Exercise directions:
The listing must be reproduced in full, exactly as it stands.

--- start of Data extract ---

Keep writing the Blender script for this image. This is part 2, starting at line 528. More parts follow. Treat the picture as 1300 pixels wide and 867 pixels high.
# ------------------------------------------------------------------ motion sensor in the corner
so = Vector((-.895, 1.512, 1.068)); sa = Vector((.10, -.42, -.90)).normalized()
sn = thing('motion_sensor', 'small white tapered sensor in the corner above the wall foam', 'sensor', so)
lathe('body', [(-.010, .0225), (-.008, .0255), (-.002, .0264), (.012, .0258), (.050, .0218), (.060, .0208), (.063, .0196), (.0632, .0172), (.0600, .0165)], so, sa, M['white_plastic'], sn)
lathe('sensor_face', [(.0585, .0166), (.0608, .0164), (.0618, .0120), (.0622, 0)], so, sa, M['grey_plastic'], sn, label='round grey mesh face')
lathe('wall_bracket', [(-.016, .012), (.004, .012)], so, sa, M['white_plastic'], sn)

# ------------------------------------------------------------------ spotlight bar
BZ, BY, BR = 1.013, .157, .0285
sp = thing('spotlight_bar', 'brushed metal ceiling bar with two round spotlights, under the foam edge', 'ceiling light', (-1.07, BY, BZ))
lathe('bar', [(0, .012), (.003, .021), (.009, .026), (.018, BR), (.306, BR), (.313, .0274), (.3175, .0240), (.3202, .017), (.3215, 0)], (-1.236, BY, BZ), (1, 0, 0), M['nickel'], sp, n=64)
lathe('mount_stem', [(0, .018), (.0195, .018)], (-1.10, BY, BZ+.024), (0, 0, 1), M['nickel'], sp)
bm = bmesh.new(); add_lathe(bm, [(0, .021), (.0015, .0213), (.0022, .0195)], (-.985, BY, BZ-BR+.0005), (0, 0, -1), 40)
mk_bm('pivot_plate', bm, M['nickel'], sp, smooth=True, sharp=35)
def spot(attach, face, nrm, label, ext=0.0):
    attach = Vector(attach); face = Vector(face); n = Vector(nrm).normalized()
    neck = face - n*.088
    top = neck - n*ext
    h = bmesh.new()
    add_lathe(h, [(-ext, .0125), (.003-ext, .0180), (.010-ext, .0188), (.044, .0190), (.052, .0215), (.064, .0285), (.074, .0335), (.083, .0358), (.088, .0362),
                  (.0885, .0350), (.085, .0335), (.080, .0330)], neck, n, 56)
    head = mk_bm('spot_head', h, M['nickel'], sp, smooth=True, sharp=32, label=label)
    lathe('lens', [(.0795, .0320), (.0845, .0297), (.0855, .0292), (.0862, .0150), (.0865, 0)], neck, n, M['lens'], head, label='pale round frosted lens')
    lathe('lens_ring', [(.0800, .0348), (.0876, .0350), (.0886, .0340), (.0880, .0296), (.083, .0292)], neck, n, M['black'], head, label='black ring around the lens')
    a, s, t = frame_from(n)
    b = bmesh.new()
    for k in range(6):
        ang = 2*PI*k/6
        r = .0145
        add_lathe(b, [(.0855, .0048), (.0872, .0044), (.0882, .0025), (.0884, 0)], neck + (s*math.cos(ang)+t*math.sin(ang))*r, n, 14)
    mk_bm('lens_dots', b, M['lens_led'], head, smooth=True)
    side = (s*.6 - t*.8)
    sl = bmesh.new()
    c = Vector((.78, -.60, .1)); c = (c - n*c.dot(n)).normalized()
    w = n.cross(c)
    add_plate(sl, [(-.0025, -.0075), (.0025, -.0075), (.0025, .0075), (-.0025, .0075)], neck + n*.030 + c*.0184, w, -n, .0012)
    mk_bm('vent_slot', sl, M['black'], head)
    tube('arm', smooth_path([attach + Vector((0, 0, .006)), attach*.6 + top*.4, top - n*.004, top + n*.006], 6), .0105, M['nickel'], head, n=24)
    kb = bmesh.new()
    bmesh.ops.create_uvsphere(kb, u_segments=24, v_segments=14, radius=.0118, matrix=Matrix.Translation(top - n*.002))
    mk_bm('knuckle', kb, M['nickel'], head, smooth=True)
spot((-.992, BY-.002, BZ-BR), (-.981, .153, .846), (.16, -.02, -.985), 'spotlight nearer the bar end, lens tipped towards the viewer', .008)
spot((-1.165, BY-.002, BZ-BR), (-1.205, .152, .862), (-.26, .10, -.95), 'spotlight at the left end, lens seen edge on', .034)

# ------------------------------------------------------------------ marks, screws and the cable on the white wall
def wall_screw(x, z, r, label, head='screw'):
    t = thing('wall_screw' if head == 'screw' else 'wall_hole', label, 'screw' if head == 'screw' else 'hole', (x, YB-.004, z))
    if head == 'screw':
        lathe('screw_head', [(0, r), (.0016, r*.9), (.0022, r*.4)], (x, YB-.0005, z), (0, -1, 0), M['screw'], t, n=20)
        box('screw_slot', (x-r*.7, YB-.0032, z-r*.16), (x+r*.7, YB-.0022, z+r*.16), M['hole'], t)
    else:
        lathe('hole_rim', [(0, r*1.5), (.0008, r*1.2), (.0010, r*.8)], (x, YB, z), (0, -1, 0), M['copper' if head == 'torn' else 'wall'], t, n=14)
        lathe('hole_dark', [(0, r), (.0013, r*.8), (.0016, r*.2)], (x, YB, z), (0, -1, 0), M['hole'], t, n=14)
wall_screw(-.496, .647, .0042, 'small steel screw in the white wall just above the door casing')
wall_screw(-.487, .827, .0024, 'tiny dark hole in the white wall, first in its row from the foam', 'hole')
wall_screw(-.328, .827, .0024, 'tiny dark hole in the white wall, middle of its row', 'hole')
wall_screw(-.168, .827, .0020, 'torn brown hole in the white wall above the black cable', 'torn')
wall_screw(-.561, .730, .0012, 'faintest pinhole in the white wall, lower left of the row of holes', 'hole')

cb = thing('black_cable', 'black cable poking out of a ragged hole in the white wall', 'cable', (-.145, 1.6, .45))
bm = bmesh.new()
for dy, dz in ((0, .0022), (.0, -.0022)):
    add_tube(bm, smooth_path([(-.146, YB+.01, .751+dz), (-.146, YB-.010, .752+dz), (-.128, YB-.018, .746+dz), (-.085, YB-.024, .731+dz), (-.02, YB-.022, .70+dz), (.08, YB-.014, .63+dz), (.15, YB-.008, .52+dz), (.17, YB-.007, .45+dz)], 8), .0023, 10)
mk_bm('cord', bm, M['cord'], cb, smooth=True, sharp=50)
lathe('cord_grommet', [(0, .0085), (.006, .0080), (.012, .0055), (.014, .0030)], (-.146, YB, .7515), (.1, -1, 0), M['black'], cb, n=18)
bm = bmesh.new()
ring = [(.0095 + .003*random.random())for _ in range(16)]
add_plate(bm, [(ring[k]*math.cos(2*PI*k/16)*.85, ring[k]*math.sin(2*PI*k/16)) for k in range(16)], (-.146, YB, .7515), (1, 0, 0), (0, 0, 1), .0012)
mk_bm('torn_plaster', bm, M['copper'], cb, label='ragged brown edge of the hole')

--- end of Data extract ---

Response to this exercise:
Keep writing the Blender script for this image. This is part 2, starting at line 528. More parts follow. Treat the picture as 1300 pixels wide and 867 pixels high.
# ------------------------------------------------------------------ motion sensor in the corner
so = Vector((-.895, 1.512, 1.068)); sa = Vector((.10, -.42, -.90)).normalized()
sn = thing('motion_sensor', 'small white tapered sensor in the corner above the wall foam', 'sensor', so)
lathe('body', [(-.010, .0225), (-.008, .0255), (-.002, .0264), (.012, .0258), (.050, .0218), (.060, .0208), (.063, .0196), (.0632, .0172), (.0600, .0165)], so, sa, M['white_plastic'], sn)
lathe('sensor_face', [(.0585, .0166), (.0608, .0164), (.0618, .0120), (.0622, 0)], so, sa, M['grey_plastic'], sn, label='round grey mesh face')
lathe('wall_bracket', [(-.016, .012), (.004, .012)], so, sa, M['white_plastic'], sn)

# ------------------------------------------------------------------ spotlight bar
BZ, BY, BR = 1.013, .157, .0285
sp = thing('spotlight_bar', 'brushed metal ceiling bar with two round spotlights, under the foam edge', 'ceiling light', (-1.07, BY, BZ))
lathe('bar', [(0, .012), (.003, .021), (.009, .026), (.018, BR), (.306, BR), (.313, .0274), (.3175, .0240), (.3202, .017), (.3215, 0)], (-1.236, BY, BZ), (1, 0, 0), M['nickel'], sp, n=64)
lathe('mount_stem', [(0, .018), (.0195, .018)], (-1.10, BY, BZ+.024), (0, 0, 1), M['nickel'], sp)
bm = bmesh.new(); add_lathe(bm, [(0, .021), (.0015, .0213), (.0022, .0195)], (-.985, BY, BZ-BR+.0005), (0, 0, -1), 40)
mk_bm('pivot_plate', bm, M['nickel'], sp, smooth=True, sharp=35)
def spot(attach, face, nrm, label, ext=0.0):
    attach = Vector(attach); face = Vector(face); n = Vector(nrm).normalized()
    neck = face - n*.088
    top = neck - n*ext
    h = bmesh.new()
    add_lathe(h, [(-ext, .0125), (.003-ext, .0180), (.010-ext, .0188), (.044, .0190), (.052, .0215), (.064, .0285), (.074, .0335), (.083, .0358), (.088, .0362),
                  (.0885, .0350), (.085, .0335), (.080, .0330)], neck, n, 56)
    head = mk_bm('spot_head', h, M['nickel'], sp, smooth=True, sharp=32, label=label)
    lathe('lens', [(.0795, .0320), (.0845, .0297), (.0855, .0292), (.0862, .0150), (.0865, 0)], neck, n, M['lens'], head, label='pale round frosted lens')
    lathe('lens_ring', [(.0800, .0348), (.0876, .0350), (.0886, .0340), (.0880, .0296), (.083, .0292)], neck, n, M['black'], head, label='black ring around the lens')
    a, s, t = frame_from(n)
    b = bmesh.new()
    for k in range(6):
        ang = 2*PI*k/6
        r = .0145
        add_lathe(b, [(.0855, .0048), (.0872, .0044), (.0882, .0025), (.0884, 0)], neck + (s*math.cos(ang)+t*math.sin(ang))*r, n, 14)
    mk_bm('lens_dots', b, M['lens_led'], head, smooth=True)
    side = (s*.6 - t*.8)
    sl = bmesh.new()
    c = Vector((.78, -.60, .1)); c = (c - n*c.dot(n)).normalized()
    w = n.cross(c)
    add_plate(sl, [(-.0025, -.0075), (.0025, -.0075), (.0025, .0075), (-.0025, .0075)], neck + n*.030 + c*.0184, w, -n, .0012)
    mk_bm('vent_slot', sl, M['black'], head)
    tube('arm', smooth_path([attach + Vector((0, 0, .006)), attach*.6 + top*.4, top - n*.004, top + n*.006], 6), .0105, M['nickel'], head, n=24)
    kb = bmesh.new()
    bmesh.ops.create_uvsphere(kb, u_segments=24, v_segments=14, radius=.0118, matrix=Matrix.Translation(top - n*.002))
    mk_bm('knuckle', kb, M['nickel'], head, smooth=True)
spot((-.992, BY-.002, BZ-BR), (-.981, .153, .846), (.16, -.02, -.985), 'spotlight nearer the bar end, lens tipped towards the viewer', .008)
spot((-1.165, BY-.002, BZ-BR), (-1.205, .152, .862), (-.26, .10, -.95), 'spotlight at the left end, lens seen edge on', .034)

# ------------------------------------------------------------------ marks, screws and the cable on the white wall
def wall_screw(x, z, r, label, head='screw'):
    t = thing('wall_screw' if head == 'screw' else 'wall_hole', label, 'screw' if head == 'screw' else 'hole', (x, YB-.004, z))
    if head == 'screw':
        lathe('screw_head', [(0, r), (.0016, r*.9), (.0022, r*.4)], (x, YB-.0005, z), (0, -1, 0), M['screw'], t, n=20)
        box('screw_slot', (x-r*.7, YB-.0032, z-r*.16), (x+r*.7, YB-.0022, z+r*.16), M['hole'], t)
    else:
        lathe('hole_rim', [(0, r*1.5), (.0008, r*1.2), (.0010, r*.8)], (x, YB, z), (0, -1, 0), M['copper' if head == 'torn' else 'wall'], t, n=14)
        lathe('hole_dark', [(0, r), (.0013, r*.8), (.0016, r*.2)], (x, YB, z), (0, -1, 0), M['hole'], t, n=14)
wall_screw(-.496, .647, .0042, 'small steel screw in the white wall just above the door casing')
wall_screw(-.487, .827, .0024, 'tiny dark hole in the white wall, first in its row from the foam', 'hole')
wall_screw(-.328, .827, .0024, 'tiny dark hole in the white wall, middle of its row', 'hole')
wall_screw(-.168, .827, .0020, 'torn brown hole in the white wall above the black cable', 'torn')
wall_screw(-.561, .730, .0012, 'faintest pinhole in the white wall, lower left of the row of holes', 'hole')

cb = thing('black_cable', 'black cable poking out of a ragged hole in the white wall', 'cable', (-.145, 1.6, .45))
bm = bmesh.new()
for dy, dz in ((0, .0022), (.0, -.0022)):
    add_tube(bm, smooth_path([(-.146, YB+.01, .751+dz), (-.146, YB-.010, .752+dz), (-.128, YB-.018, .746+dz), (-.085, YB-.024, .731+dz), (-.02, YB-.022, .70+dz), (.08, YB-.014, .63+dz), (.15, YB-.008, .52+dz), (.17, YB-.007, .45+dz)], 8), .0023, 10)
mk_bm('cord', bm, M['cord'], cb, smooth=True, sharp=50)
lathe('cord_grommet', [(0, .0085), (.006, .0080), (.012, .0055), (.014, .0030)], (-.146, YB, .7515), (.1, -1, 0), M['black'], cb, n=18)
bm = bmesh.new()
ring = [(.0095 + .003*random.random())for _ in range(16)]
add_plate(bm, [(ring[k]*math.cos(2*PI*k/16)*.85, ring[k]*math.sin(2*PI*k/16)) for k in range(16)], (-.146, YB, .7515), (1, 0, 0), (0, 0, 1), .0012)
mk_bm('torn_plaster', bm, M['copper'], cb, label='ragged brown edge of the hole')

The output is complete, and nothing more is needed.